- [RAW DATA]:
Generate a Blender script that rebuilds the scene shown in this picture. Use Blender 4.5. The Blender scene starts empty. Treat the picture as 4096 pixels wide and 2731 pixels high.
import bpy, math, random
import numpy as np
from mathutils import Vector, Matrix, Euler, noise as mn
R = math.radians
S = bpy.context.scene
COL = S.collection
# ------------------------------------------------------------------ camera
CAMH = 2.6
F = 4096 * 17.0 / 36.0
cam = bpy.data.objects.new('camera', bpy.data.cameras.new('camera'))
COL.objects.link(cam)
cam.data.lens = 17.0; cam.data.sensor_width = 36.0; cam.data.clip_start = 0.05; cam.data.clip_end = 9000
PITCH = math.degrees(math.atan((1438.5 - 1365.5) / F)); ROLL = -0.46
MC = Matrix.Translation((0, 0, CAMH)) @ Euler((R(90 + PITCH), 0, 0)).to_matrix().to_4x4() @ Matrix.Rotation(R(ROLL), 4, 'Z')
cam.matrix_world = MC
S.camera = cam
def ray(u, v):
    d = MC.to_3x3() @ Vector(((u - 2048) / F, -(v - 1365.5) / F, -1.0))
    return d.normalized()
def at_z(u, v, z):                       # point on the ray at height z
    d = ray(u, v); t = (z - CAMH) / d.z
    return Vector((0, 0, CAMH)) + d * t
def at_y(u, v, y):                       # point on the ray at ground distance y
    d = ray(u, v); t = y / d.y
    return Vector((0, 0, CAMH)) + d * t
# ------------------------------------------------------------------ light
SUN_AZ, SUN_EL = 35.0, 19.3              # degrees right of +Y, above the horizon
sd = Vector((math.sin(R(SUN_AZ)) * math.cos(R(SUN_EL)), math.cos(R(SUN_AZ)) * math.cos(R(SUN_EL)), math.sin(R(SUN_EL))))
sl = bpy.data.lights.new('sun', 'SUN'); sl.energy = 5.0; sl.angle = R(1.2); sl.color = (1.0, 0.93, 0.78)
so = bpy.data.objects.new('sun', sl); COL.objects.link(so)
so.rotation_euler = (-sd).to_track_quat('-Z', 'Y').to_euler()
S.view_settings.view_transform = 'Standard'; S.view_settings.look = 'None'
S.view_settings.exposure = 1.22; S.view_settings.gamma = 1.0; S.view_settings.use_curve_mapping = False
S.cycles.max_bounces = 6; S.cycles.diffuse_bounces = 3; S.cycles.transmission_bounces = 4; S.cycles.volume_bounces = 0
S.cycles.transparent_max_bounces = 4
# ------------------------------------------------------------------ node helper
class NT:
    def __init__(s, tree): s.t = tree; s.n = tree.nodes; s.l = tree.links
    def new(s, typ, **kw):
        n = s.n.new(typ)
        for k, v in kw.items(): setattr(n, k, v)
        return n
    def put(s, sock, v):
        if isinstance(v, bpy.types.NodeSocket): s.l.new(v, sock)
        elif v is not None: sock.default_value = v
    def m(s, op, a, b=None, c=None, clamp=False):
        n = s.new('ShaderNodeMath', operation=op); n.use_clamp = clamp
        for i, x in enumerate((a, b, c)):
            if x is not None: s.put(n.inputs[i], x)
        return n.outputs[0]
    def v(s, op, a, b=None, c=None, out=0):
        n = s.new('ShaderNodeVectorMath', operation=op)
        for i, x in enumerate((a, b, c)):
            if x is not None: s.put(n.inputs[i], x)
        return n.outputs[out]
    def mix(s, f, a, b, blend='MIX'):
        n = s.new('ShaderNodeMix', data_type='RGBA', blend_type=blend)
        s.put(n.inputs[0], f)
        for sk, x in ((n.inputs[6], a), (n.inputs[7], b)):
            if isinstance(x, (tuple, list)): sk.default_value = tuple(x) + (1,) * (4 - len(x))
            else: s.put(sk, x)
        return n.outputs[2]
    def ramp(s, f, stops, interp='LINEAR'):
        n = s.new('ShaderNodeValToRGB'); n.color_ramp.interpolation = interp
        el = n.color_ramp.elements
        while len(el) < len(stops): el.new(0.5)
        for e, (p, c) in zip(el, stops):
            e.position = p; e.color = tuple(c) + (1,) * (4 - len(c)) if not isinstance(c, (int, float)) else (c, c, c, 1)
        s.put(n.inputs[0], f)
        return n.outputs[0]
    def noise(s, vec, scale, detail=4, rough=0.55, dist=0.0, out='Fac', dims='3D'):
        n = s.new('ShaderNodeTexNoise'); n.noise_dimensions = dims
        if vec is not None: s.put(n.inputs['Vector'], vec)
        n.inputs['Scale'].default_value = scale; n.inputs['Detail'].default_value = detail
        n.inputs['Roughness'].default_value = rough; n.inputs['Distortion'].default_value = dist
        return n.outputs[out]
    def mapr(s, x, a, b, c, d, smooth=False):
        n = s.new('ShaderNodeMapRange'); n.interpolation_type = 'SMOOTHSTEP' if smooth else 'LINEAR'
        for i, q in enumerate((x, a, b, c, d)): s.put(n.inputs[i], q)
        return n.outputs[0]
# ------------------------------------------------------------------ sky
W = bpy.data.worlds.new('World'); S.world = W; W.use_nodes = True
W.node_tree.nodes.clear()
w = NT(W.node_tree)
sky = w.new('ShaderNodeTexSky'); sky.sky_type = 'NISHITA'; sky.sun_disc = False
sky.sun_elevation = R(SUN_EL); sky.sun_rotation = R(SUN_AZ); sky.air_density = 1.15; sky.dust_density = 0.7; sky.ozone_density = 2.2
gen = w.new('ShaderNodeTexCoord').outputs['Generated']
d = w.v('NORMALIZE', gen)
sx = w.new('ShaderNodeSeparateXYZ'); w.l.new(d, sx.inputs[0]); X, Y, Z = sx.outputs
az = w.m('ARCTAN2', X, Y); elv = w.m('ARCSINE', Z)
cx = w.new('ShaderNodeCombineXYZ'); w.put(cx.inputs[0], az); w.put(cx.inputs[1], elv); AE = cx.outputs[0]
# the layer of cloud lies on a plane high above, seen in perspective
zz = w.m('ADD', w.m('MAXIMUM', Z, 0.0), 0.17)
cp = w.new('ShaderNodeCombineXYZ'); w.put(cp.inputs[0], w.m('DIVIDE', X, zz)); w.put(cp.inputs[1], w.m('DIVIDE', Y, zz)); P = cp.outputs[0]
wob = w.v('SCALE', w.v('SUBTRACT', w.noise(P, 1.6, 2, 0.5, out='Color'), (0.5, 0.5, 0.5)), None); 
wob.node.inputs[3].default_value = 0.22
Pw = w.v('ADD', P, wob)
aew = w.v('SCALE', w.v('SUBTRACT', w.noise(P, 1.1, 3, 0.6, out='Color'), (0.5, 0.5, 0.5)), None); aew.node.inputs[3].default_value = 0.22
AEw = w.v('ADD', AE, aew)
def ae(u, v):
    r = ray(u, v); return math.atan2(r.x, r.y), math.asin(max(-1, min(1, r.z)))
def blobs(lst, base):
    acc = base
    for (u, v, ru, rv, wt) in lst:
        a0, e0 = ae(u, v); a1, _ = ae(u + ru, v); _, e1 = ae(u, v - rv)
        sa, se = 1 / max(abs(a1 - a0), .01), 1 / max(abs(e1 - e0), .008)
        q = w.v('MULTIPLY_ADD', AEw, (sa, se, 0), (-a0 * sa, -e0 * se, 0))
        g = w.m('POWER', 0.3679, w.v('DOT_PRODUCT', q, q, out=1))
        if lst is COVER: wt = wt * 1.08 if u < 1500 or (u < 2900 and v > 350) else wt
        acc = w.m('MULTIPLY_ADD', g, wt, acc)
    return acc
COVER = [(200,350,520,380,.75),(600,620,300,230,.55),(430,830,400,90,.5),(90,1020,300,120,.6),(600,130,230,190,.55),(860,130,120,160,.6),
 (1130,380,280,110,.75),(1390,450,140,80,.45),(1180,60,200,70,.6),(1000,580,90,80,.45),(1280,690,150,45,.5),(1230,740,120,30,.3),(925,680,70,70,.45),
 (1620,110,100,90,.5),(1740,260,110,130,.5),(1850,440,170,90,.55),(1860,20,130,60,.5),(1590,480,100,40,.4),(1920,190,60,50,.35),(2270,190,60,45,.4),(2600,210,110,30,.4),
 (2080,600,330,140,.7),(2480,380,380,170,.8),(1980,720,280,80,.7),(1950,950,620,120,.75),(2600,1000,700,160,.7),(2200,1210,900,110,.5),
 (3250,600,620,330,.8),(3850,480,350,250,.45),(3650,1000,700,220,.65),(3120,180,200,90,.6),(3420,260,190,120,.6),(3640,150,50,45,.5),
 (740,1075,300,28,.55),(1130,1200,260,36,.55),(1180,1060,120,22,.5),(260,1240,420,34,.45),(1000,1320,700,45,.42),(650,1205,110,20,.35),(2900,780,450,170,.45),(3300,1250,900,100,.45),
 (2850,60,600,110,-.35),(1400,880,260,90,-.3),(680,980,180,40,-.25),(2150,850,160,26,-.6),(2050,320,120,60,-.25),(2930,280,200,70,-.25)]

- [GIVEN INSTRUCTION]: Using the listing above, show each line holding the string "scene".

- [WRITTEN RESPONSE]:
Generate a Blender script that rebuilds the scene shown in this picture. Use Blender 4.5. The Blender scene starts empty. Treat the picture as 4096 pixels wide and 2731 pixels high.
S = bpy.context.scene